Friday, June 23, 2017

Jon Ossoff: Nobody Buying Pathetic Democratic Hokum


BostonGlobe |  Probably the most humiliating thing about the Georgia loss is that tactically there wasn’t much else they could have done. Yes, it would have been nice if their candidate, Jon Ossoff, wasn’t a baby-faced 30-year-old who didn’t technically live in the district. Yes, it would have been helpful if he had a positive message of his own, and not just an anti-Trump one.

But Ossoff raised more money than any other candidate running for Congress in the history of the United States. He ran endless numbers of television ads. He had thousands of volunteers that came in to campaign for him from across the country. Even more of them were making phone calls for him from wherever they lived. On the campaign trail he didn’t make any real damaging verbal mistakes.

And yet in contest that Democrats called a referendum on Trump, Handel’s 4-point win over Ossoff was 1.5 percentage points higher than Trump’s victory there last November.

They fought the wrong race
Adding to Democratic frustrations Tuesday night was the logic that they may have focused too heavily on the wrong race. The real surprise of the night was just how competitive another special election held Tuesday — that one in South Carolina — had become. The South Carolina race, in a district to replace Trump’s budget chief, could have used more attention.

Yes, in South Carolina the Republican ultimately won, but he did so by just 3 percentage points. This contest wasn’t even supposed to be close, and yet the loss there was less extreme than the one in Georgia.

There are many Democrats saying that spending in Georgia had reached its saturation point weeks if not months ago. Had the party instead sent more of its dollars to South Carolina, it just might have snuck in an upset.

The wounds of the 2016 primary are back
When there’s a win, everyone takes the credit. When there’s a loss, everyone starts pointing fingers.
So it was with Tuesday night that the blame game started immediately after it was clear they had lost both seats, particularly the one in Georgia. The Democratic Party still hasn’t found a way to come together after the divisions created in the 2016 presidential primary between Clinton and Bernie Sanders. These new loses only re-opened these wounds.

Liberal groups like Vermont-based Democracy for America repeated lines so familiar, they could have come after Clinton’s loss in the general election.
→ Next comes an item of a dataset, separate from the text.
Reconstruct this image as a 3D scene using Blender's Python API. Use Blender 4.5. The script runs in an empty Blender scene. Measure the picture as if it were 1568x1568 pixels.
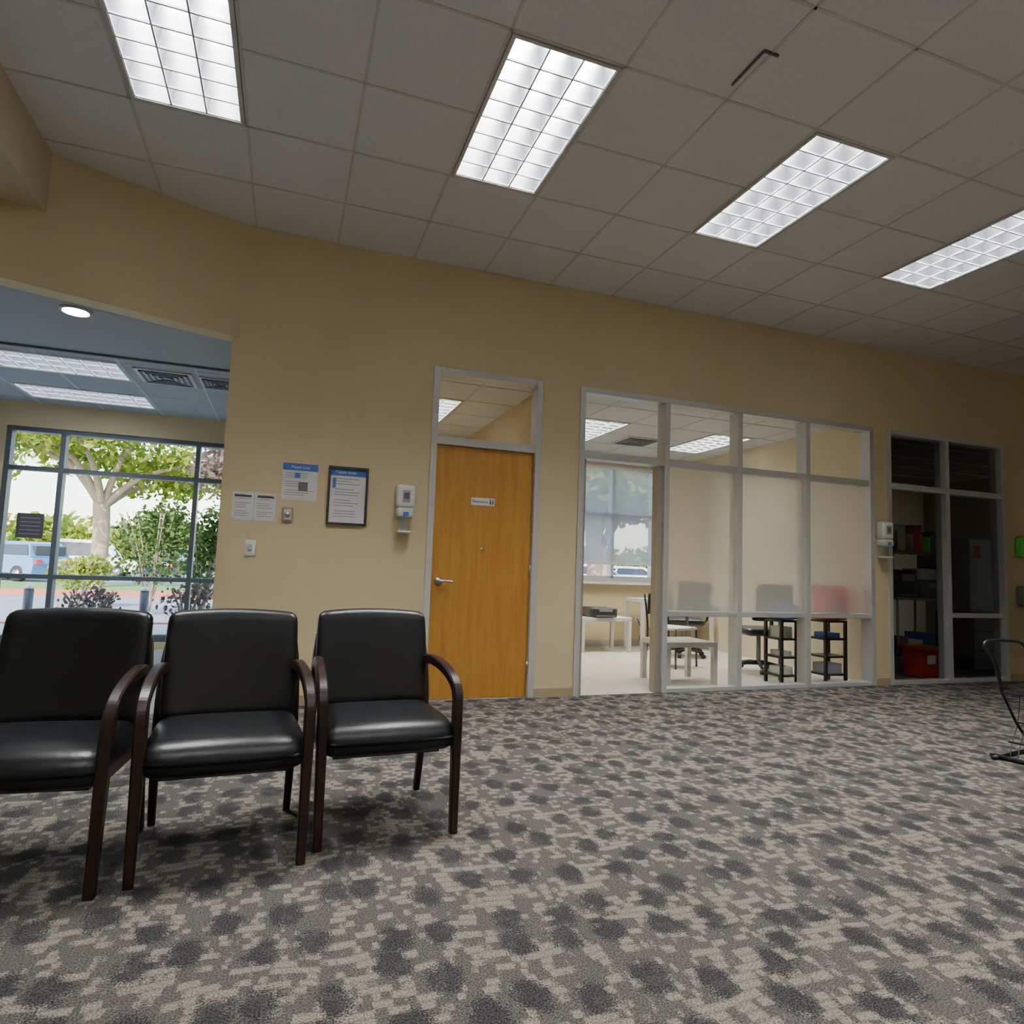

“The same, tired centrist Democratic playbook that has come up short cycle after cycle will not suffice,” DFA chairman Jim Dean said in a statement.

Meanwhile those from the Clinton wing only reaffirmed their commitment that these elections are hard to win. Now is not the time, they said, to move even further left in picking Democratic nominees from the so-called Sanders wing of the party.

It is not a matter of who is correct. The real point is that after Tuesday night, Democrats are right back to where they were in November.